- [OBJECTIVE]:
Exactly the lines from the line with "Model this scene" to the line with "COL = SC.collection" should be extracted, both included, with no other lines.

- [THE RECORDS]:
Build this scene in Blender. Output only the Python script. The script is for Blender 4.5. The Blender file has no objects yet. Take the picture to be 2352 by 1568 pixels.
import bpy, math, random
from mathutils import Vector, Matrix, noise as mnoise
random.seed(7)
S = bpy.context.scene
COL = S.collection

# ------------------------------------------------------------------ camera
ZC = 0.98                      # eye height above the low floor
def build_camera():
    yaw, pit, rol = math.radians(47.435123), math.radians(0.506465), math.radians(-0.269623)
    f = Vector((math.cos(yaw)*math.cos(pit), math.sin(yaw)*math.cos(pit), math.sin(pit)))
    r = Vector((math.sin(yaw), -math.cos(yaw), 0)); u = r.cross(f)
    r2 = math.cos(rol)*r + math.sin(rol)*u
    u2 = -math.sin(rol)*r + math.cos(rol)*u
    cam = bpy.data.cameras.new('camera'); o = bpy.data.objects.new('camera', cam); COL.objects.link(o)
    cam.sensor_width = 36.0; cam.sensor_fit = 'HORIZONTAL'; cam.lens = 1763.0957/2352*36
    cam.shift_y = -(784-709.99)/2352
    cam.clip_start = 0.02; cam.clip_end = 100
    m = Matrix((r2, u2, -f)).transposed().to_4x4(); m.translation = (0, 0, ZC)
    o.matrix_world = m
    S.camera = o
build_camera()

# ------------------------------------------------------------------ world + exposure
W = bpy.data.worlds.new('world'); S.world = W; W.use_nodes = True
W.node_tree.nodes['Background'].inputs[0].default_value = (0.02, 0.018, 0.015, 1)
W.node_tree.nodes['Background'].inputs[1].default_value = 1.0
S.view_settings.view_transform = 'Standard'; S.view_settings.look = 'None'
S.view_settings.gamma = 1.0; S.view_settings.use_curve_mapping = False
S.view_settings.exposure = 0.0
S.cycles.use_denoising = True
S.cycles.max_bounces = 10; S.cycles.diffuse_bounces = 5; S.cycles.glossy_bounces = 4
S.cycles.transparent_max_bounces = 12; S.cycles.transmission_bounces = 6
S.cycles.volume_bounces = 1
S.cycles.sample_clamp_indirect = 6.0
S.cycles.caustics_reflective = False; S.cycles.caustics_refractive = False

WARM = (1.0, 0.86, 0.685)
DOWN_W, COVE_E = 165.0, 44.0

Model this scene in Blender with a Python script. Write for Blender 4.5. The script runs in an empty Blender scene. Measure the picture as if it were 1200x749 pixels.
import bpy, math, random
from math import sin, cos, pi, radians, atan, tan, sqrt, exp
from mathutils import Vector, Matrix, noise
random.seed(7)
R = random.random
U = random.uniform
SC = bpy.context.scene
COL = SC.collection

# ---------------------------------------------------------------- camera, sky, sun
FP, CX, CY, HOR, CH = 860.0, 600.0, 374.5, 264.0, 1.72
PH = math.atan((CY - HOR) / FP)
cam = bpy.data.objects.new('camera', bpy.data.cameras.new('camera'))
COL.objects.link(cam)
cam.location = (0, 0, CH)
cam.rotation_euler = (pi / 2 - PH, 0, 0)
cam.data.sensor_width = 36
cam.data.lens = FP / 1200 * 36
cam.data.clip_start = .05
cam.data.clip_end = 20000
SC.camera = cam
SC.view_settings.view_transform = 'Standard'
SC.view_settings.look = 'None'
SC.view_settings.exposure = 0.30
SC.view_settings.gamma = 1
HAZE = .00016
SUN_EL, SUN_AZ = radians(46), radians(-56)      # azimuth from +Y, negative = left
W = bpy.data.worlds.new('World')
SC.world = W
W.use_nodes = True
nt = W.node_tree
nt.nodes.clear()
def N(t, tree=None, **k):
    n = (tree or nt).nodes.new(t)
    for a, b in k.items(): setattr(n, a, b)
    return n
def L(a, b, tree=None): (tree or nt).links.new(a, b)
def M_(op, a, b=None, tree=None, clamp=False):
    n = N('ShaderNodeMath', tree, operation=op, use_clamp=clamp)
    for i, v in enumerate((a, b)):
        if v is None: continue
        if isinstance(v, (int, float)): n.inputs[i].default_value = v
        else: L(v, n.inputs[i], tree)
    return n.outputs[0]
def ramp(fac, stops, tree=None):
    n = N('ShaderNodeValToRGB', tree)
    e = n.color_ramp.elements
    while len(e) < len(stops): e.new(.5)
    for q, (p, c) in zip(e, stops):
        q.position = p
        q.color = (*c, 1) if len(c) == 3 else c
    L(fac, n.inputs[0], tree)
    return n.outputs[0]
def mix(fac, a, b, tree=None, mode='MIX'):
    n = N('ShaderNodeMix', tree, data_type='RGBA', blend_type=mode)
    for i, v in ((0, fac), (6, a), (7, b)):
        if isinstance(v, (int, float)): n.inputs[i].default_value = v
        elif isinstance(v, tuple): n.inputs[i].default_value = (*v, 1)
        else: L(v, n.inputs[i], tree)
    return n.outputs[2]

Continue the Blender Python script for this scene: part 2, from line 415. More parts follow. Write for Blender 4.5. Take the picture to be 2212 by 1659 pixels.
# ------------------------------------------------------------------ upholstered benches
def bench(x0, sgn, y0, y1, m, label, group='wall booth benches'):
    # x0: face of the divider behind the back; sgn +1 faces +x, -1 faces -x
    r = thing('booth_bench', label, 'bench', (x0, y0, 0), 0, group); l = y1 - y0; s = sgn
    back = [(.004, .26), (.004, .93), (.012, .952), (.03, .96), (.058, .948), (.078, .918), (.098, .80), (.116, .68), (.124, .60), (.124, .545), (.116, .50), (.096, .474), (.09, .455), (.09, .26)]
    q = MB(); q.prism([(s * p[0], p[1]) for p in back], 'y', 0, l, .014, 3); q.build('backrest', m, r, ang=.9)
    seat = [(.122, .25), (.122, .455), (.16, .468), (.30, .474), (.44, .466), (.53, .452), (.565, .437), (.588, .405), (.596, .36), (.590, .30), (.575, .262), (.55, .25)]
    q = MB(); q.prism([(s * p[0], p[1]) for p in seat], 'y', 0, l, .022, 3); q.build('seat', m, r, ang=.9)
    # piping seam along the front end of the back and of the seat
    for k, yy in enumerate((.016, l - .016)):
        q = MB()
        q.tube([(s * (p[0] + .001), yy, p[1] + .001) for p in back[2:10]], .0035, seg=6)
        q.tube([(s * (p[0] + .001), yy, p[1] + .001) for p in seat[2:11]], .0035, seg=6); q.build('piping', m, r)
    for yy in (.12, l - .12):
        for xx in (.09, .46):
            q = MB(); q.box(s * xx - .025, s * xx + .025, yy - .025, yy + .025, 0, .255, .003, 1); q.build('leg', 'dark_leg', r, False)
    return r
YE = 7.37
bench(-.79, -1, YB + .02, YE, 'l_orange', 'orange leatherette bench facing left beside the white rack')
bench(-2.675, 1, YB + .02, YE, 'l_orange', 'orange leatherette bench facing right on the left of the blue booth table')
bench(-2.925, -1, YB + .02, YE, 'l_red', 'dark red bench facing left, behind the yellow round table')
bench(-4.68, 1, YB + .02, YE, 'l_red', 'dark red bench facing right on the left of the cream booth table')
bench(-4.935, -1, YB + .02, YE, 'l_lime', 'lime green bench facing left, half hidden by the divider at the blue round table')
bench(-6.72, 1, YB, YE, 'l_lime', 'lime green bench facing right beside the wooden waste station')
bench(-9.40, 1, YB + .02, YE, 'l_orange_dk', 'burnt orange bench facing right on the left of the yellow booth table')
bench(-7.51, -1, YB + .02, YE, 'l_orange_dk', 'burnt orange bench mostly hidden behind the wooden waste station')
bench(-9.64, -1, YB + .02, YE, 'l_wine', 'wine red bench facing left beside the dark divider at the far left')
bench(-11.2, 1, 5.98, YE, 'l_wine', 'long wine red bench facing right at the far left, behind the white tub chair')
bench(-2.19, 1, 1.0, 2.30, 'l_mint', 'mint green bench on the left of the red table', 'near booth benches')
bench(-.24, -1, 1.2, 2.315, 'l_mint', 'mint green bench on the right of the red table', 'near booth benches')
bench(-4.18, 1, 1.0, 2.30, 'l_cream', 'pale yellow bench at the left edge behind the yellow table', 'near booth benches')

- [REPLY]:
Model this scene in Blender with a Python script. Write for Blender 4.5. The script runs in an empty Blender scene. Measure the picture as if it were 1200x749 pixels.
import bpy, math, random
from math import sin, cos, pi, radians, atan, tan, sqrt, exp
from mathutils import Vector, Matrix, noise
random.seed(7)
R = random.random
U = random.uniform
SC = bpy.context.scene
COL = SC.collection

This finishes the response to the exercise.